start Records supplied

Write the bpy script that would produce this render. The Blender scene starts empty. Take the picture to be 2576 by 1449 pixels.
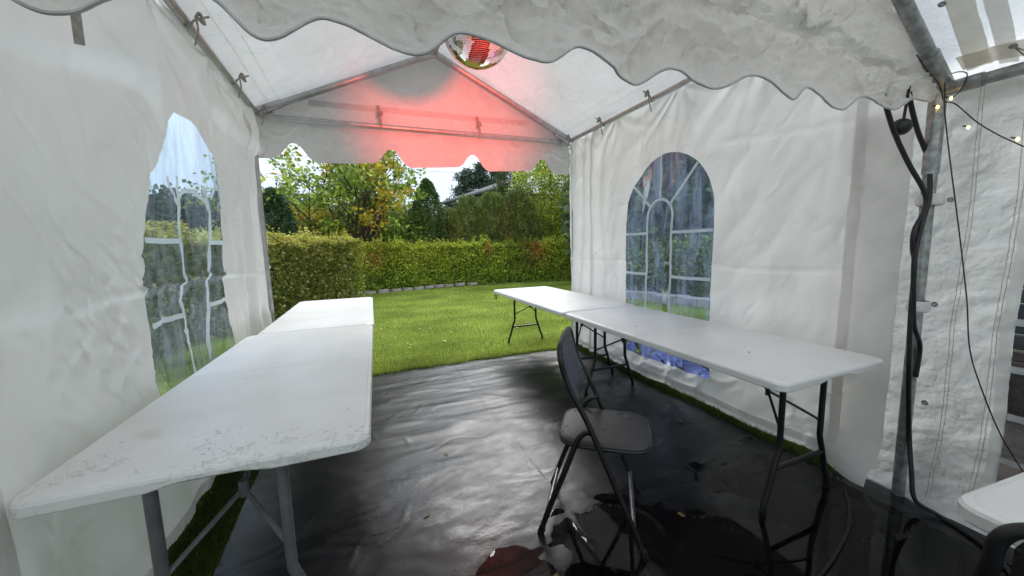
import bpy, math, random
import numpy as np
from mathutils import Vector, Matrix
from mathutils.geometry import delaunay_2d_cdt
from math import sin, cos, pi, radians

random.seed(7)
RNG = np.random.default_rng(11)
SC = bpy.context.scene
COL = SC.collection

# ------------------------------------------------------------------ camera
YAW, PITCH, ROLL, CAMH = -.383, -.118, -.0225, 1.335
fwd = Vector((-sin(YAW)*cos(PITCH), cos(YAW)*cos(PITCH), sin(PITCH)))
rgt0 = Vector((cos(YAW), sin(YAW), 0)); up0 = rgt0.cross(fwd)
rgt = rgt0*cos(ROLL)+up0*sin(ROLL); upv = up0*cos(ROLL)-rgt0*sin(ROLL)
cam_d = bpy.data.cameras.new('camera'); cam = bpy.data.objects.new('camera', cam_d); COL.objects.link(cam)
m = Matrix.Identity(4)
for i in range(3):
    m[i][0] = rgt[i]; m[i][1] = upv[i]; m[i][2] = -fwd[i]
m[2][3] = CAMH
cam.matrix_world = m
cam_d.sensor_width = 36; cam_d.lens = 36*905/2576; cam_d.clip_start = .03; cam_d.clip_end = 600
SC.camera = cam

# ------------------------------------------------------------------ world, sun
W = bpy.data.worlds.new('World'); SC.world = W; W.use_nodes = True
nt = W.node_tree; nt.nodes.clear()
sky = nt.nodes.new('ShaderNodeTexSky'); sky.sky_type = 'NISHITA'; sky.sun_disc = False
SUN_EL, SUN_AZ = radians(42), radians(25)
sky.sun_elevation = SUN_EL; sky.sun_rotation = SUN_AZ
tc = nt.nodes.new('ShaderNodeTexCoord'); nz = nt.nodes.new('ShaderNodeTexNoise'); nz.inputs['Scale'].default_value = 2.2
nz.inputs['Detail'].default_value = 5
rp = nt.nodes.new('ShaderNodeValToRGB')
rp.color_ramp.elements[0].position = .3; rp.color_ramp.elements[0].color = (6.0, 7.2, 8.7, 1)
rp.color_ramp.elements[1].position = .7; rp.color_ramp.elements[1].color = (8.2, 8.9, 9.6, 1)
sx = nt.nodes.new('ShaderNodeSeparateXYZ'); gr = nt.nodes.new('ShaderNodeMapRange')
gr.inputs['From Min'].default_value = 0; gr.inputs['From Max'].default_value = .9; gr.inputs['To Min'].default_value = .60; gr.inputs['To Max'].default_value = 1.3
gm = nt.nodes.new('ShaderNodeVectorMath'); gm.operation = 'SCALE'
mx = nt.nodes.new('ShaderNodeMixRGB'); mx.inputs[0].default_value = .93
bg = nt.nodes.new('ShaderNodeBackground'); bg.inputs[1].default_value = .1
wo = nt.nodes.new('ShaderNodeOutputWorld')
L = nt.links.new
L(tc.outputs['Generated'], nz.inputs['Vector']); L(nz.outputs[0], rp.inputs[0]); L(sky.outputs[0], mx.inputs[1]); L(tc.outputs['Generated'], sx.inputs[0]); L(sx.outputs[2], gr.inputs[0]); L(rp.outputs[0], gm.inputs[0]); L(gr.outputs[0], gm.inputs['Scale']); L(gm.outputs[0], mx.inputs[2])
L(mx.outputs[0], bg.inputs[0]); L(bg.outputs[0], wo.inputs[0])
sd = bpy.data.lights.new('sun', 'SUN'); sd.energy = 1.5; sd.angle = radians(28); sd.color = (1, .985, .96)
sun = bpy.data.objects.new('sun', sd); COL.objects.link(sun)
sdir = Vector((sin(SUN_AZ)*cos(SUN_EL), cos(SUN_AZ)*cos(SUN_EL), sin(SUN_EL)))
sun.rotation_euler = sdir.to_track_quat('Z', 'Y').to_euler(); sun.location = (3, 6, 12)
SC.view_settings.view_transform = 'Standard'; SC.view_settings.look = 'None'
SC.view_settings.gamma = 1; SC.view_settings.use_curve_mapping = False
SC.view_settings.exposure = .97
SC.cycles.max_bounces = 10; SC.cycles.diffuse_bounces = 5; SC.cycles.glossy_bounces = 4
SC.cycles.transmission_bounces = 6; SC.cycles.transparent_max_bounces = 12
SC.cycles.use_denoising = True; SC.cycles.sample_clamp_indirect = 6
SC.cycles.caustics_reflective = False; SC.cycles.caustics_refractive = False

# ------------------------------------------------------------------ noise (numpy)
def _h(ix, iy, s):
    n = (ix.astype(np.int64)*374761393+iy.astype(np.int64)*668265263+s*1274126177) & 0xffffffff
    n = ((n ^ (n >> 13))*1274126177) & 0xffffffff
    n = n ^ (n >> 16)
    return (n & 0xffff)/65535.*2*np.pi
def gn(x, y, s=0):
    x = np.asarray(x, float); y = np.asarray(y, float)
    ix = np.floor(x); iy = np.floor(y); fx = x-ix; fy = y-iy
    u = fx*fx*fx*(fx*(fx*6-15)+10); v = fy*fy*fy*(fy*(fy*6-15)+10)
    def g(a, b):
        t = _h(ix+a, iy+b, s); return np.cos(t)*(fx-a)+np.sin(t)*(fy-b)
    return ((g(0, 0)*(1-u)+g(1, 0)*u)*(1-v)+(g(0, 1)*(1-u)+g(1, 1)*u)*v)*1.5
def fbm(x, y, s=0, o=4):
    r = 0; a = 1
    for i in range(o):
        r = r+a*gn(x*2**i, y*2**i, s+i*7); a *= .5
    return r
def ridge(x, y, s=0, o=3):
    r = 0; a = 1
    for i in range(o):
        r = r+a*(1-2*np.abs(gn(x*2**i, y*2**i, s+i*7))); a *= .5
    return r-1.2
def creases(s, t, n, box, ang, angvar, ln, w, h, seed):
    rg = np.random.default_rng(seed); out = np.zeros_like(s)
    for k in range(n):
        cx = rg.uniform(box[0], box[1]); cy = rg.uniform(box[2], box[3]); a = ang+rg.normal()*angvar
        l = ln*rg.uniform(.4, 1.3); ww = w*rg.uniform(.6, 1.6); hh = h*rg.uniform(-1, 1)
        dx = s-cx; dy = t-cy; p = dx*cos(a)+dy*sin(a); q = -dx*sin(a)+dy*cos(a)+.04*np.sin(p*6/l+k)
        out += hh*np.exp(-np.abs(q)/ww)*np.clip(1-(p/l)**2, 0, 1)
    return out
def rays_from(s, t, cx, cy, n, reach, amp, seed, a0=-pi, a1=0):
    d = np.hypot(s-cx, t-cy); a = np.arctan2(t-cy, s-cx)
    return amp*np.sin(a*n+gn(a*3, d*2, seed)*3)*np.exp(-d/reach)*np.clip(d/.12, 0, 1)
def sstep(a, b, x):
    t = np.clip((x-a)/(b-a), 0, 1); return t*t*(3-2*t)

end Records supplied
start Records supplied

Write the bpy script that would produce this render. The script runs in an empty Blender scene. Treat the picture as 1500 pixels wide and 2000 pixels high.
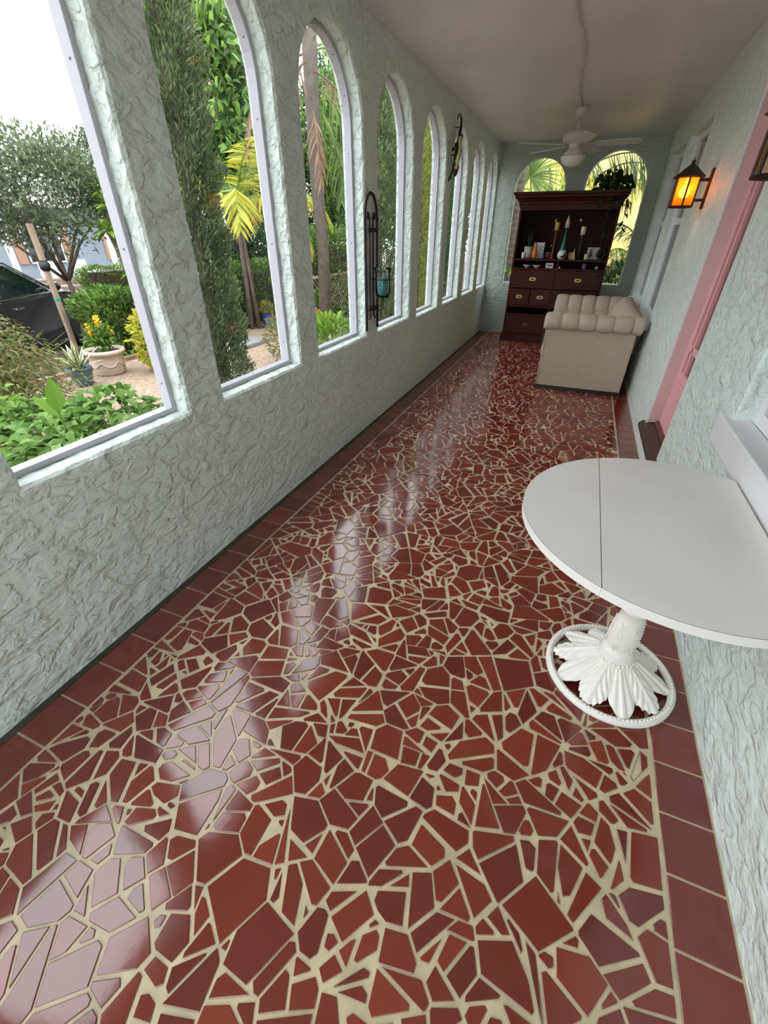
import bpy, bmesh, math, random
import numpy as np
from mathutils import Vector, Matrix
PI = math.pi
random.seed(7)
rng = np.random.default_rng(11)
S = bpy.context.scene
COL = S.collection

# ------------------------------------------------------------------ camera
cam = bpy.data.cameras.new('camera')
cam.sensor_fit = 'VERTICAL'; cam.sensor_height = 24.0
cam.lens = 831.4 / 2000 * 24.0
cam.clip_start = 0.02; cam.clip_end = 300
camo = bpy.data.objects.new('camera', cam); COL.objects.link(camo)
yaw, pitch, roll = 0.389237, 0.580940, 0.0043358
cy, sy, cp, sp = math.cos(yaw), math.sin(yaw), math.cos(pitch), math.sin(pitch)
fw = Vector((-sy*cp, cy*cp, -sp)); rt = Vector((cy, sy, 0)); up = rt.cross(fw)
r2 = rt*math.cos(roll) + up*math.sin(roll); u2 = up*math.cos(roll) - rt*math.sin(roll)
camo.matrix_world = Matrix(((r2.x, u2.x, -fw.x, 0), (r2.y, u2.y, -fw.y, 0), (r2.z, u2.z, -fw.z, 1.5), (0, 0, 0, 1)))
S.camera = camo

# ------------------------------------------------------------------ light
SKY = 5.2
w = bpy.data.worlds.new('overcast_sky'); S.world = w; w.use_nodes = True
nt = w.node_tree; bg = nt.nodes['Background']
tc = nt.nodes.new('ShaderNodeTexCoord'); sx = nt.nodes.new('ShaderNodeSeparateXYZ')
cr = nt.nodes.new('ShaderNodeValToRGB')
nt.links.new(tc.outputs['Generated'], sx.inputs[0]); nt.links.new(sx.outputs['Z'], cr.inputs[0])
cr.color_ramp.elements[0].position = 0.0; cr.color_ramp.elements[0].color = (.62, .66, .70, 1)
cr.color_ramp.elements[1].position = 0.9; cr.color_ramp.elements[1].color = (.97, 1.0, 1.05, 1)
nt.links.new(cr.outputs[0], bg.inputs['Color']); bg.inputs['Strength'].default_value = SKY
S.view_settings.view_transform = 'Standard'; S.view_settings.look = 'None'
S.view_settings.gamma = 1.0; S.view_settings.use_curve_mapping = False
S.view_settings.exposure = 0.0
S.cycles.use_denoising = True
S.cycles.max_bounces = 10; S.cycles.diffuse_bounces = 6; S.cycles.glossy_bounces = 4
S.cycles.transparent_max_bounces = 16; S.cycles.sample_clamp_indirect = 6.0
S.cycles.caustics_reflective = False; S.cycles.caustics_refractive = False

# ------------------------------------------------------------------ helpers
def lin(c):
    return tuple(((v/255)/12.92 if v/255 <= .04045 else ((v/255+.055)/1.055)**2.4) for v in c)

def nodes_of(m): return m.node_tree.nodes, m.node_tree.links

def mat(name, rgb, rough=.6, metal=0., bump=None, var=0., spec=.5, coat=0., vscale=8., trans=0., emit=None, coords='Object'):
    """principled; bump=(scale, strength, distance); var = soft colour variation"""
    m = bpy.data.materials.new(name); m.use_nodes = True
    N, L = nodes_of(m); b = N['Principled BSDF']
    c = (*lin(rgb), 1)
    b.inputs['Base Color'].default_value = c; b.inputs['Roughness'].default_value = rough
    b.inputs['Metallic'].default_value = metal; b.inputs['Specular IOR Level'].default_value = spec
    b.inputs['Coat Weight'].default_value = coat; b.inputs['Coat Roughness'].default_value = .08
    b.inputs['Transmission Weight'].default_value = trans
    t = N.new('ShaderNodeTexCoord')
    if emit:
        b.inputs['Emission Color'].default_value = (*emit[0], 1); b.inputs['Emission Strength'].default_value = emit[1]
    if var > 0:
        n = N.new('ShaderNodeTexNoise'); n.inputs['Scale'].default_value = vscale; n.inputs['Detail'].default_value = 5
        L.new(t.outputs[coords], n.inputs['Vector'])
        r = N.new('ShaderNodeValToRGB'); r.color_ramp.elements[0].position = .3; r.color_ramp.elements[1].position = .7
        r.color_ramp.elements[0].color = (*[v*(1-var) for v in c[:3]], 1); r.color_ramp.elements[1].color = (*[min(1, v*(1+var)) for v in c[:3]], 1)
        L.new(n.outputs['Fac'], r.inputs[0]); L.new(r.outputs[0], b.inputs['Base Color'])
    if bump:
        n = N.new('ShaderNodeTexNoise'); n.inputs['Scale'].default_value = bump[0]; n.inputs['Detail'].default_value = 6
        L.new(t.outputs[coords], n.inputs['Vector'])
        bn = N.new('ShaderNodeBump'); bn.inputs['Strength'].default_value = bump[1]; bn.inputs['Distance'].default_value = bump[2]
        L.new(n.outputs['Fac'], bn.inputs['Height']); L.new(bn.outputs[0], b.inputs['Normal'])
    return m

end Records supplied
start Records supplied

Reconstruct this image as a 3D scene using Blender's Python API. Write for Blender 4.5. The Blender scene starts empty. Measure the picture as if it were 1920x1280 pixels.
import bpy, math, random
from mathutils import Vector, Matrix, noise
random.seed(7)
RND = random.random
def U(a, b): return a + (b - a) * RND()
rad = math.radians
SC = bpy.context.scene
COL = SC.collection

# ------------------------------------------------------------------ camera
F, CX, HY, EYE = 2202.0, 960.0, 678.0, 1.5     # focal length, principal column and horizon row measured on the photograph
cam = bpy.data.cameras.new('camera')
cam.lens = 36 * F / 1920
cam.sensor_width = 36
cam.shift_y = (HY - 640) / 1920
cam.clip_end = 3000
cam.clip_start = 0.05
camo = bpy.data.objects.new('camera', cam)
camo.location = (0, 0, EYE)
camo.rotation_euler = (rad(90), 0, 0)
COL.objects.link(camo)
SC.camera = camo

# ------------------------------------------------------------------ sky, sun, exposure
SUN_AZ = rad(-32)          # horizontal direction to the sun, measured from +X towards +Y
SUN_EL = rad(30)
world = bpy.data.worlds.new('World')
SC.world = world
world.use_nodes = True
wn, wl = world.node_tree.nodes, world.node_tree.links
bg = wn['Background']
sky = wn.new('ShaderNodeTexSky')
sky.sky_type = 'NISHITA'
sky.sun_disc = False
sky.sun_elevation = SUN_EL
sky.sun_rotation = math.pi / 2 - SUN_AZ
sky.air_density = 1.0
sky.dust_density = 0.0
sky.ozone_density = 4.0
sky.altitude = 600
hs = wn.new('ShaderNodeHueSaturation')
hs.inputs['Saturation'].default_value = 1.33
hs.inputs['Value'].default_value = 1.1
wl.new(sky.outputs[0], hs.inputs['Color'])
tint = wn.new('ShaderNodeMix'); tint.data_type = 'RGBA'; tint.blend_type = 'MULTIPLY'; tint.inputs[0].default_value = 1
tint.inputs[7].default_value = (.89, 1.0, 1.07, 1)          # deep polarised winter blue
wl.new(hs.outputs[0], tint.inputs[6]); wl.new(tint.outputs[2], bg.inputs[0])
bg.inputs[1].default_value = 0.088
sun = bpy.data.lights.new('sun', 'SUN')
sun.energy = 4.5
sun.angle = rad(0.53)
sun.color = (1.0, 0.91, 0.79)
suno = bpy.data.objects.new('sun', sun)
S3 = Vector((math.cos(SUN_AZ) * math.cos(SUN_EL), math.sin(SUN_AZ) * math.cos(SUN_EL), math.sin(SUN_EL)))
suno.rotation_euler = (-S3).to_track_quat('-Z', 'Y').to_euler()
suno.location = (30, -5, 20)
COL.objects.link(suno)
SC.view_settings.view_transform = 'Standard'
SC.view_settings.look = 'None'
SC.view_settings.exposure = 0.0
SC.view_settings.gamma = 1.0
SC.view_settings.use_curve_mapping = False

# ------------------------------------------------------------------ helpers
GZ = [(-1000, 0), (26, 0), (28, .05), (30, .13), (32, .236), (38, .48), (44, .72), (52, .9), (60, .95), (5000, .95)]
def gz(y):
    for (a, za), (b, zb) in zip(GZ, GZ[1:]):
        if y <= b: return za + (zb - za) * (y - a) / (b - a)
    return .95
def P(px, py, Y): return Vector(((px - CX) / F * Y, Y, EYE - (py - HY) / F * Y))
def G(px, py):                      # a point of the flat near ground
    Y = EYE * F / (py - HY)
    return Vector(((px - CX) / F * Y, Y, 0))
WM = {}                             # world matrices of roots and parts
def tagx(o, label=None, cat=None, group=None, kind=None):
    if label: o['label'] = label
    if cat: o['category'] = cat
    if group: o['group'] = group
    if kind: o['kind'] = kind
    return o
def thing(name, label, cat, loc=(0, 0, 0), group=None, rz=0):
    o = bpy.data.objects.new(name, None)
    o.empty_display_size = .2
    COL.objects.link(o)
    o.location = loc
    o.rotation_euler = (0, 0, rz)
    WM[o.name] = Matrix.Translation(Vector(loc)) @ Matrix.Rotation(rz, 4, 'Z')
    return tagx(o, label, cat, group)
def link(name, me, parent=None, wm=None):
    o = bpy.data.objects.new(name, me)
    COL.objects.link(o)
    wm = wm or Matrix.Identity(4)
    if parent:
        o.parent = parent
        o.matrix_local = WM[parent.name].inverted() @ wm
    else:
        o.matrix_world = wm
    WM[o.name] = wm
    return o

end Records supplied

* Written problem:
Give back exactly the lines from the one that holds "Write the bpy script that would produce this render. The script" to the one that holds "COL = S.collection", with both ends and without the images.

* The output:
Write the bpy script that would produce this render. The script runs in an empty Blender scene. Treat the picture as 1500 pixels wide and 2000 pixels high.
import bpy, bmesh, math, random
import numpy as np
from mathutils import Vector, Matrix
PI = math.pi
random.seed(7)
rng = np.random.default_rng(11)
S = bpy.context.scene
COL = S.collection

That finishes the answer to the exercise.